Last week Microsoft laid off almost 2000 people from its gaming division, a staggering 8% of that section's total workforce. People with families, dependents, mortgages. People who had maybe relocated for a job, or who were perhaps reliant on its health care.
The decision to terminate the employment of so many people must have been done as a last resort, right? Xbox--despite Microsoft's overall rosy health--must have been bleeding cash to make laying off almost 2000 people the only way to right the ship and return the brand to profitability, surely.
Nope! Microsoft just released its latest financials today, and while many of the numbers have been juiced by the timing of the Activision Blizzard takeover--where most of the layoffs were directed!--one thing was clear: Xbox and every other gaming-related division at Microsoft was making money.
If you're wondering why Microsoft made deep cuts in its gaming teams last week, one explanation might be that gaming, without the boost from the Activision deal, would be one of the slower-growing parts of Microsoft pic.twitter.com/WAlDVz8xsT
— Stephen Totilo (@stephentotilo) January 30, 2024
Gaming revenue was up 5% even if you ignore the Activision numbers! Xbox hardware revenue, years deep into a generation where they're in last place, was still up 3%! Xbox "content and services revenue"--Game Pass is probably most of this--was up 61%!
Microsoft CEO Satya Nadella on gaming in Q2, 2024:
— Tom Warren (@tomwarren) January 30, 2024
"This quarter we set all-time records for monthly active users of Xbox, PC, as well as mobile where we now have 200 million monthly active users, inclusive of Activision Blizzard King. With cloud gaming we continue to innovate…
This is a time and a wider economy where entire industries are in free fall, and Xbox is out here not just holding their own, but growing.
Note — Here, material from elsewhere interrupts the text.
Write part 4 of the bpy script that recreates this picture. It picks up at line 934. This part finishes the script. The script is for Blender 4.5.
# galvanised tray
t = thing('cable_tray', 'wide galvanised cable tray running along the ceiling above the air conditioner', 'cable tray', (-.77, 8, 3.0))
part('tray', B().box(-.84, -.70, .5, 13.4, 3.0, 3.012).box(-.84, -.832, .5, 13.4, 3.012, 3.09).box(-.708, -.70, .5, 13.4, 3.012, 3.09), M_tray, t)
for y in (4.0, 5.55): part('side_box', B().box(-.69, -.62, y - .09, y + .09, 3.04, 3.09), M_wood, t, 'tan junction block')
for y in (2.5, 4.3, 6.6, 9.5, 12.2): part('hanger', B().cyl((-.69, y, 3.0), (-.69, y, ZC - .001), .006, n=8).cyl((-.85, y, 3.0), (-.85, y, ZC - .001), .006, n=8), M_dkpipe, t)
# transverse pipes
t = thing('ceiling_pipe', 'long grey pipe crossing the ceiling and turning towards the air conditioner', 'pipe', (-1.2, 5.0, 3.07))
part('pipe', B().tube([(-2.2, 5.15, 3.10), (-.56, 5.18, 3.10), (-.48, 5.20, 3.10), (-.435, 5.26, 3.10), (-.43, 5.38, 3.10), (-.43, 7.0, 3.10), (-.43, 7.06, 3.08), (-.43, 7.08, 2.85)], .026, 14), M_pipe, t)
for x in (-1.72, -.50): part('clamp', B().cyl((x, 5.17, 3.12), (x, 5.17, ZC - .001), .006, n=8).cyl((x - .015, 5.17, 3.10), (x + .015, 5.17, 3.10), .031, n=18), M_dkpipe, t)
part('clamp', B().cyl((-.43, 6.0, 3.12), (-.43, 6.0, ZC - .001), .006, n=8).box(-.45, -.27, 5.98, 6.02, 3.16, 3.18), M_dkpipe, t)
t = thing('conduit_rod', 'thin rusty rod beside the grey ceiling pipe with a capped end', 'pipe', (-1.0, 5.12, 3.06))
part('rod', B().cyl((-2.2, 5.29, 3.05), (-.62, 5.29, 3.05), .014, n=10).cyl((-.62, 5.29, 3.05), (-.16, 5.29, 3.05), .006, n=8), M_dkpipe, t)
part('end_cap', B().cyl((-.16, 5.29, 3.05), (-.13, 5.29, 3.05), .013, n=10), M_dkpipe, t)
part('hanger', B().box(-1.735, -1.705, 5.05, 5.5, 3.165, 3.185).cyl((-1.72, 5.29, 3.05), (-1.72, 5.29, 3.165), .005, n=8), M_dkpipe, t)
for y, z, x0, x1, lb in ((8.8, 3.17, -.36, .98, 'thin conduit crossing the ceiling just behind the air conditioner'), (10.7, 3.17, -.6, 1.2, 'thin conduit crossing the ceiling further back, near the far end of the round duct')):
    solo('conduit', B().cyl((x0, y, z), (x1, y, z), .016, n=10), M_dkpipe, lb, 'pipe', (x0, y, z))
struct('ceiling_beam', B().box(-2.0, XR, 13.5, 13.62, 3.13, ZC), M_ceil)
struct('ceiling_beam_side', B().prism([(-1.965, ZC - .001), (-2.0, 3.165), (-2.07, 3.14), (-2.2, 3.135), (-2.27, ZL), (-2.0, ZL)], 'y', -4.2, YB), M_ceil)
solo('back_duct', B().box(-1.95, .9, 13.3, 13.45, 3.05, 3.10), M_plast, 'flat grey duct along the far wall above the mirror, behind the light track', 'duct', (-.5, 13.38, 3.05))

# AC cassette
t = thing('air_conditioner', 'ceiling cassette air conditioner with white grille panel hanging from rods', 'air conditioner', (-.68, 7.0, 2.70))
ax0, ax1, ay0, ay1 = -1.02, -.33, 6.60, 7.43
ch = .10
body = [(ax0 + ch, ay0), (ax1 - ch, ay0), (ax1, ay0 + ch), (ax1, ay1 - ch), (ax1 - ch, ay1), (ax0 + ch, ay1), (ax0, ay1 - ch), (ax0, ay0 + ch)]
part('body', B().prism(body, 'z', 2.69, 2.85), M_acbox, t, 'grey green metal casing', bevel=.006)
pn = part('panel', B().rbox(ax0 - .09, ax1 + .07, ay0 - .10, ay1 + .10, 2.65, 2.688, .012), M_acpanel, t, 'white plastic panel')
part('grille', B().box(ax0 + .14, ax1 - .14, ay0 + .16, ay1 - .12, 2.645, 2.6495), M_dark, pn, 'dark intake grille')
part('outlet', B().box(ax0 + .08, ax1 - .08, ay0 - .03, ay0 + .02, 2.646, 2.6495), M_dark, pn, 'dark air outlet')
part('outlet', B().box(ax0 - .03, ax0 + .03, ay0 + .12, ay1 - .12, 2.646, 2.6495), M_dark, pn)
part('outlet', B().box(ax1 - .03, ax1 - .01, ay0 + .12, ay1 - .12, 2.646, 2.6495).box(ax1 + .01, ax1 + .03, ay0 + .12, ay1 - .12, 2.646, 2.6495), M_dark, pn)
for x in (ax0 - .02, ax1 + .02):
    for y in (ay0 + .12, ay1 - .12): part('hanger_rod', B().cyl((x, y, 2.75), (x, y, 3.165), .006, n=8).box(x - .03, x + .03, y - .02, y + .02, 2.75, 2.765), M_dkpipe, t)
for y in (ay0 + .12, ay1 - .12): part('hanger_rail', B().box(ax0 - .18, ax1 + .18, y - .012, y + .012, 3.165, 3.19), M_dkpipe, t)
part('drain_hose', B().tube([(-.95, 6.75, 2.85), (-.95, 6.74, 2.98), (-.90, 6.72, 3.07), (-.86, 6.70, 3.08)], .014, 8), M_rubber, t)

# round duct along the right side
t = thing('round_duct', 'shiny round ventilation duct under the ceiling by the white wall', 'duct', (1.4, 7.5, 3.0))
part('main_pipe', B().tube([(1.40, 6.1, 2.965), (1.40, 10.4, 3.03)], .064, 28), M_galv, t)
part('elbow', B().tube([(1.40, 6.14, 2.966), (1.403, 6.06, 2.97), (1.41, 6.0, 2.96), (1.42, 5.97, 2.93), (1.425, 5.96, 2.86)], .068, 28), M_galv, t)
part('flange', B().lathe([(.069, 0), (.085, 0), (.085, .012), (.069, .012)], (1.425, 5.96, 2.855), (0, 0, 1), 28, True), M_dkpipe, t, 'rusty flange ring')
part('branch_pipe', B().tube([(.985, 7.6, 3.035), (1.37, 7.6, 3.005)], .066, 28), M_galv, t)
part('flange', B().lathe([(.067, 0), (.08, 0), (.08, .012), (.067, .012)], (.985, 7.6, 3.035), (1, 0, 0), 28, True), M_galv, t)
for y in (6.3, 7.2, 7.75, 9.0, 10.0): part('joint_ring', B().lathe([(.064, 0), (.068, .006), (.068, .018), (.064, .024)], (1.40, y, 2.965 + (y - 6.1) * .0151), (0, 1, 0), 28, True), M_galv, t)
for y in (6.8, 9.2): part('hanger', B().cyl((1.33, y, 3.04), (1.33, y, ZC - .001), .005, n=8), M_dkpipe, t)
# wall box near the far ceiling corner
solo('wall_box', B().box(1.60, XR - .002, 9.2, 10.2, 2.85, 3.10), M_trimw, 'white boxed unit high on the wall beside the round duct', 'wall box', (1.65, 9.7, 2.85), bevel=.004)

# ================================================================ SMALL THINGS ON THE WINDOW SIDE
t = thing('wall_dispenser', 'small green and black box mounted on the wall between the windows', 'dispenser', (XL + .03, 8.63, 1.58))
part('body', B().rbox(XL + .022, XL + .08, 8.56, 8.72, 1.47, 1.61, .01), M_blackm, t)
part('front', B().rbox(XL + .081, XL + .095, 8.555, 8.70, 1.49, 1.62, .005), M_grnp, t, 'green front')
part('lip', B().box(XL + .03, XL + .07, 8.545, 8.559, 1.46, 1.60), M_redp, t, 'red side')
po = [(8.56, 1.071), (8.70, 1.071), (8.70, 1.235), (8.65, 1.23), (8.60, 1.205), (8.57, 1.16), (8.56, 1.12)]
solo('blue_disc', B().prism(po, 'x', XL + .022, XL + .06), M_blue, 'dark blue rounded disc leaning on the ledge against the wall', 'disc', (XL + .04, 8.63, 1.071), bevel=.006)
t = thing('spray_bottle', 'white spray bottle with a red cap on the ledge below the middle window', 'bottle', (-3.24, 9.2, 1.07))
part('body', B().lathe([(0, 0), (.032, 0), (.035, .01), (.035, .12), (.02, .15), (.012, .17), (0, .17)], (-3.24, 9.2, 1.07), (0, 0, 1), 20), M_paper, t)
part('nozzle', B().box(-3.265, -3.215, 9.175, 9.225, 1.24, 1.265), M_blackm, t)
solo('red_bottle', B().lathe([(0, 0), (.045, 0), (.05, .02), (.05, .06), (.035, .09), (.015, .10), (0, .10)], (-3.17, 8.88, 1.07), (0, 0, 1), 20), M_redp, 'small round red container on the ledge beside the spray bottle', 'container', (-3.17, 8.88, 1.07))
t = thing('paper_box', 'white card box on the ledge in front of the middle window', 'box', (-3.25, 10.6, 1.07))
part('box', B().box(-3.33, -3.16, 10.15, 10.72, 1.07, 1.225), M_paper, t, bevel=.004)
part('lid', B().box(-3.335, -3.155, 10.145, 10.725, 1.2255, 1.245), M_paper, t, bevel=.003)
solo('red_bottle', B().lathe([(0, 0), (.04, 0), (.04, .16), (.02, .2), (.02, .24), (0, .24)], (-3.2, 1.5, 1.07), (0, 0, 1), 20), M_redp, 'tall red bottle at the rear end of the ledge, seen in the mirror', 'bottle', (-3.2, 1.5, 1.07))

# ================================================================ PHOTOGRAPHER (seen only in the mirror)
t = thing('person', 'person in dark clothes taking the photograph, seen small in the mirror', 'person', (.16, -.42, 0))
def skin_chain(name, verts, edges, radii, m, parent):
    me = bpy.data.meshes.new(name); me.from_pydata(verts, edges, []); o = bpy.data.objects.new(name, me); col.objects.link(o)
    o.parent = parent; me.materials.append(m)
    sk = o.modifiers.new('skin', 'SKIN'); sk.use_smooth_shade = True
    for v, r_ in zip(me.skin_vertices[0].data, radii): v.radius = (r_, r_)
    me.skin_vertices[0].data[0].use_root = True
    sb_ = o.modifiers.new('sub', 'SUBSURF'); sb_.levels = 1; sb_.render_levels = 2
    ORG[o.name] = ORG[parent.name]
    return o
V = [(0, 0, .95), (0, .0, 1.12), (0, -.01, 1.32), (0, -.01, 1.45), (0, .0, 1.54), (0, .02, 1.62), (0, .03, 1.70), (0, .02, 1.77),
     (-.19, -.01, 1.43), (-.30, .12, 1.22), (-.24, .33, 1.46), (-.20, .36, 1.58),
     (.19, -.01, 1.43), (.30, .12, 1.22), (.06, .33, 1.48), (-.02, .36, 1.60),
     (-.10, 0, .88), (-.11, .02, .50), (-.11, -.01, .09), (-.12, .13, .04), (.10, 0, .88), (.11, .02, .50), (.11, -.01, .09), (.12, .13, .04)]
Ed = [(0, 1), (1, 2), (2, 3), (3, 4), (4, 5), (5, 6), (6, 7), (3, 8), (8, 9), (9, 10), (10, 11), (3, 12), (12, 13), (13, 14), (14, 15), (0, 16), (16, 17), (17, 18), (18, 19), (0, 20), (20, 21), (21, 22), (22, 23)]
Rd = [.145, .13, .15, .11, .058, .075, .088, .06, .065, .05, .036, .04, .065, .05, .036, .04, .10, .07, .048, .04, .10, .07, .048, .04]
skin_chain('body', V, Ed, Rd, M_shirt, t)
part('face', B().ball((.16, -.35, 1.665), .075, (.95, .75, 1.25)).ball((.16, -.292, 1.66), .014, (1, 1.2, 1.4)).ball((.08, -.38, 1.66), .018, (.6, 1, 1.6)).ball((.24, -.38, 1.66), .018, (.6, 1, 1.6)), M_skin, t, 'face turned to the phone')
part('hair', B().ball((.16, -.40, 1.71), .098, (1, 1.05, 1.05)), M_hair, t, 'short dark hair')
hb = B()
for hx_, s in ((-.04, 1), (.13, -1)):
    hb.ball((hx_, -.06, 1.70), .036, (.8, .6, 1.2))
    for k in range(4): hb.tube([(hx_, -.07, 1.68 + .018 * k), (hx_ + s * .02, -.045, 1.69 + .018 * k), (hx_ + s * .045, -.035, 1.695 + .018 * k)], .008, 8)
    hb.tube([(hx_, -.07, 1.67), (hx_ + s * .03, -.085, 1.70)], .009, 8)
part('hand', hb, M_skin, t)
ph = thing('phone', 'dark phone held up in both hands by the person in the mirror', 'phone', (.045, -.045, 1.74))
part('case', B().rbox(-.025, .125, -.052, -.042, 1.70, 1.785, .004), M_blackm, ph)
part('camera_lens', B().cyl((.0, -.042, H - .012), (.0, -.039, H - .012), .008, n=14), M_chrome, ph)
And the people in charge still felt the need to lay off almost 2000 people, most of them coming from the places that accounted for the juiciest growth. There is no satisfying them! They don't just demand constant growth--itself an impossible task--they demand substantial constant growth, which is so far beyond impossible it's absurd.
No tears shed on the Microsoft earnings call. Company touts record revenues from the merger and better than expected results from Activision Blizzard while not mentioning laid off employees, referring only to things like "last week's announcement" and "cost disciplining." pic.twitter.com/xaUIHh6la6
— AmericanTruckSongs9 (@ethangach) January 30, 2024
This isn't business. It's cruelty. It doesn't matter how well your company is doing, the axe could fall on you at any time. The vulnerability being felt right now by workers across the entire video game industry isn't a quirk of the times, it's the point, and these executives are taking every possible opportunity to remind you of this.